Holy Week: our story in his story

Sermon Preached at Whitkirk Parish Church, Leeds

4th April 2004



Today we enter the holiest week of the year. If we travel through it taking each day as it happens we are in for an emotional rollercoaster. But as we go through it we find that on each day there are some important connections to be made with how life really is for us.

Today we sing Hosannas in praise of a king riding on a donkey. Kings on donkeys may sound an odd illusion, after all donkeys are not animals we associate with pomp and great triumph. But to first century Jews the image would have been very clear. There is a psalm that refers to the king, the promised Messiah, riding on a donkey, a colt that has never been ridden, and this was the sign that he was the one they were looking for and longing for. The message is transparent. ‘You have been looking for the Messiah, the promised one, well here he is.’

We have the prospect of our hopes and dreams being fulfilled. We take the one who looks like they fit how we want things to be and are elated. But there is a surprise in store. Jesus doesn’t fulfil our dreams as we expect, he transforms them. So while we sing hosannas for the prospect of promises being fulfilled, in the distance stands the cross and our neat plans will be disturbed. We remember this in palm leaves, which were waved in jubilation, but are today bent into the shape of the cross. God refuses to fit our agenda. He fulfils in his own way and that is not how we expect, though it does exceed all that we could and do desire.

The Jews expected a great military leader and got a crucified king. They expected someone who would drive out the Romans and what happened was very different. His victory was over death and his kingdom everlasting without geographical or temporal limitations. But that is all in the future as we journey through this dramatic and most amazing of weeks.
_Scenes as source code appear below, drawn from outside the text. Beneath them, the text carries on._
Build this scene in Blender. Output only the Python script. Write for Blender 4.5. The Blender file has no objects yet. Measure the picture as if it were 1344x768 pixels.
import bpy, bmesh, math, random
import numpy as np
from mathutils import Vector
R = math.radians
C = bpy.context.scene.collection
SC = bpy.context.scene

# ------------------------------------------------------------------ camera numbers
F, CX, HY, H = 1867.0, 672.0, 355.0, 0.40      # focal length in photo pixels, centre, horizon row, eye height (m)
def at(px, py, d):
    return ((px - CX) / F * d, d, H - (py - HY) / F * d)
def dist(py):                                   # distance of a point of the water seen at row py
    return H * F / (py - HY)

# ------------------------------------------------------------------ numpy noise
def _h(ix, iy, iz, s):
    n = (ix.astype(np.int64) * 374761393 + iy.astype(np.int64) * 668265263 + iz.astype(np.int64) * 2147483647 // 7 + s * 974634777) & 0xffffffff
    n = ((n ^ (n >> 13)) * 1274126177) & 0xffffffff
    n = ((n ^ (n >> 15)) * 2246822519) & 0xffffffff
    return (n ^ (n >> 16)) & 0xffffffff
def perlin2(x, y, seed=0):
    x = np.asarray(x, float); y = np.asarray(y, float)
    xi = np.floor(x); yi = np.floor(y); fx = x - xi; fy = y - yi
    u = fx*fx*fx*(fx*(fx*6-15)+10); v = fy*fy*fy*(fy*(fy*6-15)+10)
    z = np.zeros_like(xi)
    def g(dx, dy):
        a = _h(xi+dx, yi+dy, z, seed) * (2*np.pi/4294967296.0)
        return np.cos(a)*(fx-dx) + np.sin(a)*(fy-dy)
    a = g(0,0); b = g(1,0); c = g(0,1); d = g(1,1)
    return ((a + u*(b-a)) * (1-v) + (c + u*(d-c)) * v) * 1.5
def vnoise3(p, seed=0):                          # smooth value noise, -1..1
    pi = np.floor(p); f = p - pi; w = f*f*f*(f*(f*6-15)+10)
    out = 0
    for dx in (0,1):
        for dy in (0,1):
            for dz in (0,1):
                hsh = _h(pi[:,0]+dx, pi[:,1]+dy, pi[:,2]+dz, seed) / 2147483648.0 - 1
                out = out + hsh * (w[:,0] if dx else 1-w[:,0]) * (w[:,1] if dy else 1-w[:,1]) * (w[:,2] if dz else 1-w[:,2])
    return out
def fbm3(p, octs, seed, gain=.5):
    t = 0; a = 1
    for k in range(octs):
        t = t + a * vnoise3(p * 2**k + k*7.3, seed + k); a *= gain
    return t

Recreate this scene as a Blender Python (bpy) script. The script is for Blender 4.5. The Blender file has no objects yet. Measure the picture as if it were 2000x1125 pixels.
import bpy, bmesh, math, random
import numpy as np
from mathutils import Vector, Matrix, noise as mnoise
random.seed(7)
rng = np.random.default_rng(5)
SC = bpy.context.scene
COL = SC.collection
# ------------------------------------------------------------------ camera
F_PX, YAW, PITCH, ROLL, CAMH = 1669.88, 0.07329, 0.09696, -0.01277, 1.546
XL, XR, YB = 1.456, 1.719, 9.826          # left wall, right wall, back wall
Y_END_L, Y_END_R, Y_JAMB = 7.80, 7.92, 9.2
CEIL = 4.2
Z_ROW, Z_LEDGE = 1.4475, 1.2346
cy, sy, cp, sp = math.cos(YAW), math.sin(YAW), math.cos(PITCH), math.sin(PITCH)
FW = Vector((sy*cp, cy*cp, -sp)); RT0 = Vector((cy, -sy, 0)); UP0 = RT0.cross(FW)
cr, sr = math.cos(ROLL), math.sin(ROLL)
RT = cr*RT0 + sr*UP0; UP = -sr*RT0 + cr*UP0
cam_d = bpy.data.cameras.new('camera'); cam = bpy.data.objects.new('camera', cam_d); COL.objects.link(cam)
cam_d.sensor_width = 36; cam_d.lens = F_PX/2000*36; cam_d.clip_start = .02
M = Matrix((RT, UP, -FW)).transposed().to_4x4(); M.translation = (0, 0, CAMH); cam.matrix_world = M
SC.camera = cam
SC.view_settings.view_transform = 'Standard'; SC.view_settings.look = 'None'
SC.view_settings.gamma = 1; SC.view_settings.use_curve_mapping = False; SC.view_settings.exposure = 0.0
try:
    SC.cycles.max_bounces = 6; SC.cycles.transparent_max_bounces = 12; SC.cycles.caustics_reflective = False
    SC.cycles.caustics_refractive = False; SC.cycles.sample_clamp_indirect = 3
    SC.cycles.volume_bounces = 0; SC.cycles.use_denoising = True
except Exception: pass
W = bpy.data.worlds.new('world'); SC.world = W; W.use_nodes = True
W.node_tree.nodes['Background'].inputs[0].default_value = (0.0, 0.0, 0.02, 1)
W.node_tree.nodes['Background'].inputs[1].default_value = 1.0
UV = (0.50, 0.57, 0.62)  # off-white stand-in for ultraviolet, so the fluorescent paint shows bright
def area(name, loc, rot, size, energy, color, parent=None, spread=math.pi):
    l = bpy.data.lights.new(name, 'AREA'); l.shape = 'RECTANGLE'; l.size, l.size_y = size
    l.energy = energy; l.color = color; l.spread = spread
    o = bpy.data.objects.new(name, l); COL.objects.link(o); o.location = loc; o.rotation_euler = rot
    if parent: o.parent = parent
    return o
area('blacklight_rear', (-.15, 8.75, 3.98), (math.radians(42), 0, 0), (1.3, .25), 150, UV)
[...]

We continue through the week. We see Jesus overturning money changers tables, a bit of revolutionary action, and this looks promising. The struggle has started. Well it has, but not in the way they were expecting. There is a celebration meal, a banquet fit for a king. Then in the middle of it he does odd things. Jesus takes a towel and starts washing the disciples’ feet. The top man does the lowliest job. The way of service and giving is how we imitate Jesus. We are not to lord it over others, concerned for our status, but are all to be imitators of this servant king. He takes bread and wine and gives them a new significance which we now know as the Eucharist, the Communion.

We have the agony in the garden. We see Jesus wrestling with something that he does not want to face and his anguish at coming to terms with this. It doesn’t take much imagination to find links with that.

Then it all goes down hill rapidly, or at least appears to. There is betrayal, a mob lynching as Jesus is arrested. Peter denies knowing Jesus to save his own skin. Everyone who should have stayed with him and stood by him runs away. He is left alone and isolated. Only the women and John are prepared to be identified with him, but only then when it is far too late and he is hanging on the cross.

We have Good Friday and the day he died. So many have found links with this passion. The mothers who like Mary have known the agony of a child’s death share her pain. The moments when we have felt that we have been crucified, that we have been broken by the actions of others, by the crosses they place on our shoulders that we can’t bear. There are the moments we fall and need a stranger like Simon of Cyrene to come to our aid; The moments of death and of something special dying. These are our Good Friday moments. Like the women who wept for Jesus, in truth we weep for ourselves. Death is part of life and we wonder at its mystery.

There is the astounding cruelty of those who devised crucifixion and those who carried it out. Sometimes human beings can act in ways that are so cruel as to defy our comprehension. The hatred and the sheer indifference to the sufferings of others can come in different guises, but it is always a denial of the image of God in which we are created. We can analyse the psychology of it but with each blow of the hammer we are forced to confront the darkness within.

There are the moments when we have seen something we thought was going to last for ever come to a sudden end. There are shattered dreams and crushing moments of utter desolation.

He dies and as he does we face the silence that is death. We also find that for some life goes on as normal. Some are untouched, some weep, some mock, some are ashamed. Some have jobs to do, some just stand and embrace one another for support.

Jesus is buried and there is a gap in the story. Nothing much happens. We jump from the burial to Easter Day, but the gap, what we call Holy Saturday, is an important day to hold. We tend to lose it because we spend it decorating the church for the Easter celebrations. But there is something about holding that day of neither dying nor rising, but being stone cold.

If some experiences are like being crucified and some like the joy of Easter where new life comes where previously there was death, then there are others, sometimes long ones, that are neither being crucified nor rising. They are the being flat and waiting for the Easter that will come. Jesus is with us in these moments as he is with the crucifying and also the jubilation and the elation of looking to promise being fulfilled.

The promises do not really feel fulfilled until we get to the Easter experience, whatever form that takes. But as we go through the others, they carry the promise of fulfilment and therefore its hope too because he is with us and we find connections between our story and his story.

This week is the most holy of all weeks. It also touches some of the most profound experiences we have and through that we are assured of God’s presence even when we might be tempted to think he is absent.